Gjelina’s Travis Lett must have a thing for corn. He’s one of the first to put it on his menu each season, and he keeps it going all through the summer. How can you not indulge in his braised sweet corn lit up with Fresno chile, cilantro, lime and creamy white feta? He sometimes makes a sweet corn soup garnished with confit cherry tomatoes and cilantro, and his arugula salad is adorned with more cherry tomatoes, ricotta salata — and sweet corn. With the occasional special, it’s enough to make up your own sweet corn tasting menu.

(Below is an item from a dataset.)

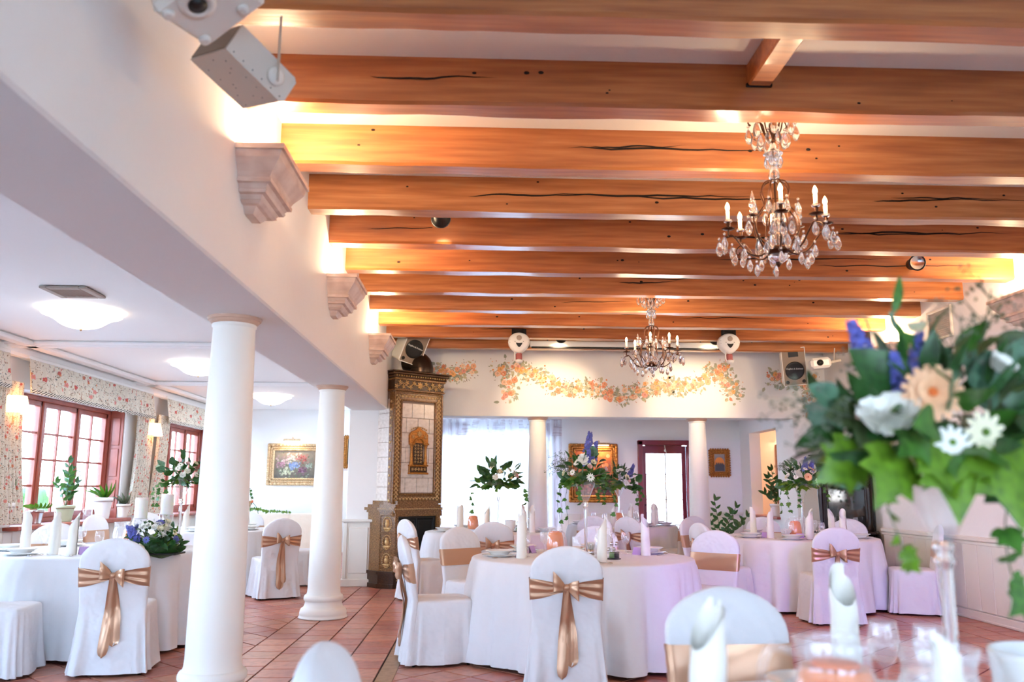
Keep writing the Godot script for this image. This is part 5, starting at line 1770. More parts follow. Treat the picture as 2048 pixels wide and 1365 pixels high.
func equipment():
	# grey box loudspeaker and fixture at the top left
	var o = thing("loudspeaker", "grey box loudspeaker hanging on a bracket at the top left", "loudspeaker", Vector3(-0.914, 2.866, -3.0))
	o.basis = Basis(Vector3.UP, 0.808) * Basis(Vector3.RIGHT, 0.197) * Basis(Vector3.BACK, -0.415)
	var s = S()
	var side = PackedVector2Array([Vector2(-0.138, -0.06), Vector2(0.125, -0.06), Vector2(0.14, -0.045), Vector2(0.14, 0.045), Vector2(0.125, 0.06), Vector2(-0.138, 0.06)])
	prism(s, side, 0.267, Transform3D(Basis(), Vector3(0, 0, -0.1335)))
	put("cabinet", s, M.grey_box, o)
	s = S()
	bx(s, Vector3(-0.14, 0, 0), Vector3(0.006, 0.108, 0.25), 0.002)
	put("grille", s, M.baffle, o)
	s = S()
	for k in 14: ball(s, Vector3(-0.11 + 0.017 * k, -0.0605, 0.09 * sin(k * 2.3)), Vector3(0.003, 0.0015, 0.003), 6, 4)
	for k in 6: ball(s, Vector3(-0.11 + 0.045 * k, -0.045, 0.134), Vector3(0.003, 0.003, 0.0015), 6, 4)
	put("screws", s, M.dark_leg, o)
	s = S()
	lathe(s, [Vector2(0, 0.0), Vector2(0.034, 0.0), Vector2(0.034, 0.014), Vector2(0.02, 0.018), Vector2(0, 0.018)], 20, Transform3D(Basis(Vector3.RIGHT, PI / 2), Vector3(0.06, 0.0, 0.134)))
	put("bracket_wheel", s, M.plastic, o)
	s = S()
	var up = o.basis.inverse() * Vector3.UP
	var w0 = Vector3(0.06, 0.0, 0.155)
	tube(s, [w0 - up * 0.02, w0 + up * 0.24], 0.015, 4, 0.35)
	put("bracket_strap", s, M.plastic, o)
	var f = thing("ceiling_fixture", "pale metal fixture with a round black lens above the grey loudspeaker", "stage light", Vector3(-0.9265, 2.917, -2.6))
	f.basis = Basis(Vector3.UP, -2.0277) * Basis(Vector3.RIGHT, -2.7359) * Basis(Vector3.BACK, 3.14495)
	s = S()
	bx(s, Vector3(0, 0.03, 0), Vector3(0.26, 0.16, 0.285), 0.02)
	put("housing", s, M.plastic, f)
	s = S()
	lathe(s, [Vector2(0, 0), Vector2(0.06, 0.0), Vector2(0.06, -0.008), Vector2(0.04, -0.012), Vector2(0.034, -0.004), Vector2(0, -0.004)], 24, Transform3D(Basis(), Vector3(-0.048, -0.05, -0.017)))
	put("lens_ring", s, M.plastic, f)
	s = S()
	lathe(s, [Vector2(0, -0.006), Vector2(0.03, -0.006), Vector2(0.03, -0.012), Vector2(0, -0.016)], 20, Transform3D(Basis(), Vector3(-0.048, -0.05, -0.017)))
	put("lens", s, M.black, f)
	for q in [[-0.085, 0.085], [0.078, 0.065], [-0.085, -0.11], [0.082, -0.115]]:
		put("screw_boss", turned([Vector2(0, -0.05), Vector2(0.022, -0.05), Vector2(0.018, -0.062), Vector2(0.006, -0.064), Vector2(0, -0.06)], 12), M.plastic, f, Transform3D(Basis(), Vector3(q[0], 0, q[1])))
	s = S()
	tube(s, [Vector3(0, 0.05, 0), f.basis.inverse() * (Vector3(XL, 3.1, -2.6) - f.position)], 0.02, 8)
	put("wall_arm", s, M.plastic, f)
	# far loudspeakers
	var B1 = Basis(Vector3.UP, 0.5) * Basis(Vector3.RIGHT, 0.35) * Basis(Vector3.BACK, -0.22)
	monitor_box("loudspeaker", "white-cased loudspeaker with black woofer above the stove", Vector3(-0.93, 3.30, -11.75), B1)
	var B2 = Basis(Vector3.UP, -0.25) * Basis(Vector3.RIGHT, 0.25) * Basis(Vector3.BACK, 0.08)
	monitor_box("loudspeaker", "white-cased loudspeaker with black woofer in the right rear corner", Vector3(4.62, 3.10, -12.1), B2)
	var sp = thing("slide_projector", "small white boxy projector lamp in front of the right loudspeaker", "projector", Vector3(4.80, 3.08, -11.55))
	sp.basis = Basis(Vector3.UP, -0.15) * Basis(Vector3.BACK, 0.1)
	put("case", box(Vector3(0, 0, -0.1), Vector3(0.28, 0.15, 0.22), 0.035), M.plastic_white, sp)
	s = S()
	lathe(s, [Vector2(0.0, 0.0), Vector2(0.042, 0.0), Vector2(0.042, 0.03), Vector2(0.03, 0.03), Vector2(0.024, 0.012), Vector2(0, 0.012)], 20, Transform3D(Basis(Vector3.RIGHT, PI / 2), Vector3(-0.02, 0, 0.008)))
	put("lens", s, M.black, sp)
	s = S()
	tube(s, [Vector3(0.12, 0, -0.1), Vector3(0.3, 0.02, -0.12)], 0.02, 8)
	tube(s, [Vector3(0.2, 0.01, -0.1), Vector3(0.24, 0.2, -0.1)], 0.008, 6)
	put("mount", s, M.plastic, sp)
	scanner("pale stage scanner with a smiling lens slot at the left of the screen case", Vector3(0.50, 3.235, -11.0))
	scanner("pale stage scanner with a smiling lens slot at the right of the screen case", Vector3(3.33, 3.255, -11.0))
	var sc = thing("screen_case", "long white and black projection screen case below the last beams", "projection screen", Vector3(2.04, 3.335, -11.75))
	put("case", box(Vector3(0, 0, 0), Vector3(2.72, 0.085, 0.09), 0.012), M.plastic_white, sc)
	put("slot", box(Vector3(0, -0.05, 0.01), Vector3(2.66, 0.02, 0.06), 0.004), M.black, sc)
	for sx in [-1.0, 1.0]:
		var hs = S()
		tube(hs, [Vector3(sx * 1.1, 0.03, 0), Vector3(sx * 1.1, CEIL - 3.335, 0)], 0.008, 6)
		put("hanger", hs, M.iron, sc)
	for sx in [-1.0, 1.0]: put("end_cap", box(Vector3(sx * 1.365, 0, 0), Vector3(0.02, 0.1, 0.1), 0.004), M.iron, sc)
	spot_can("spotlight", "round black spotlight on the beam at the right, lens facing us", Vector3(4.07, 3.41, -7.48), Vector3(3.6, 2.9, -4.0), M.steel)
	spot_can("spotlight", "small black spotlight peeping below a beam at the left centre", Vector3(-0.33, 3.385, -6.3), Vector3(-0.2, 2.9, -12.9), M.bulb)
	spot_can("spotlight", "black spotlight hidden behind a beam, aimed at the right garland", Vector3(3.25, 3.37, -11.38), Vector3(3.25, 2.8, -12.9), M.bulb)
	spot_can("spotlight", "black spotlight hidden behind a beam, aimed at the left garland", Vector3(1.1, 3.37, -11.38), Vector3(1.1, 2.8, -12.9), M.bulb)
	for x in [1.1, 3.25]:
		spot(Vector3(x, 3.27, -11.42), Vector3(x, 2.68, -12.9), 32.0, Color(1.0, 0.88, 0.72), MURAL_SPOT, 0.06, 0.8)
	spot(Vector3(-0.33, 3.31, -6.36), Vector3(-0.25, 2.45, -12.9), 9.0, Color(1.0, 0.88, 0.72), MURAL_SPOT * 1.6, 0.06, 0.8)
	# grilles
	var v = thing("air_vent", "square slatted air vent in the white aisle ceiling", "air vent", Vector3(-3.42, 2.915, -6.98))
	s = S()
	for q in [[-0.16, 0, 0.06, 0.38], [0.16, 0, 0.06, 0.38], [0, -0.16, 0.26, 0.06], [0, 0.16, 0.26, 0.06]]: bx(s, Vector3(q[0], -0.01, q[1]), Vector3(q[2], 0.022, q[3]), 0.006)
	put("frame", s, M.grille, v)
	put("duct", box(Vector3(0, 0.0, 0), Vector3(0.27, 0.008, 0.27)), M.black, v)
	for k in 7:
		put("slat", box(Vector3(-0.108 + k * 0.036, -0.01, 0), Vector3(0.028, 0.004, 0.26), 0.001, Basis(Vector3.BACK, 0.6)), M.grille, v)
	var g = thing("wall_grille", "square grey ventilation grille high on the right wall", "air vent", Vector3(XR, 3.135, -9.0))
	s = S()
	for q in [[0.155, 0, 0.32, 0.03], [-0.155, 0, 0.32, 0.03]]: bx(s, Vector3(-0.012, 0, q[0] * 1.5), Vector3(0.026, 0.34, 0.03), 0.006)
	for y in [-0.16, 0.16]: bx(s, Vector3(-0.012, y, 0), Vector3(0.026, 0.03, 0.49), 0.006)
	put("frame", s, M.plastic, g)
	put("mesh_panel", box(Vector3(-0.006, 0, 0), Vector3(0.01, 0.3, 0.45)), M.grille, g)
	for k in 14: put("slat", box(Vector3(-0.014, -0.14 + k * 0.0215, 0), Vector3(0.008, 0.004, 0.44)), M.grille, g)
	# stage spot that tints the right half of the hall violet
	spot_can("spotlight", "black stage spotlight with violet filter behind the camera", Vector3(2.9, 3.2, 0.9), Vector3(3.0, 0.5, -8.0), M.lilac)
	spot(Vector3(2.9, 3.17, 0.82), Vector3(3.25, 0.35, -7.8), 17.0, Color(0.62, 0.3, 1.0), VIOLET, 0.04, 0.45)

const MURAL_SPOT := 2.2
const VIOLET := 17.0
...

1429 Abbot Kinney Blvd., Venice, (310) 450-1429. Corn dishes, $8 to $11.

Cliff’s Edge

Is there a better spot to dine on a summer night than the terraced garden at Cliff’s Edge in Silver Lake? The secret back garden, fringed with bamboo and anchored by an immense sprawling ficus tree, is both private and sociable. And the new chef there, Vartan Abgaryan, fresh from a stint at Public Kitchen in Hollywood, is impressing the neighborhood with his hamachi crudo with verjuice and mint, chicken liver terrine with apricot marmalade, barbecued octopus with peach and pickled mustard seeds — and his white corn agnolotti with Parmesan and warm bacon cream. Did I hear bacon and corn?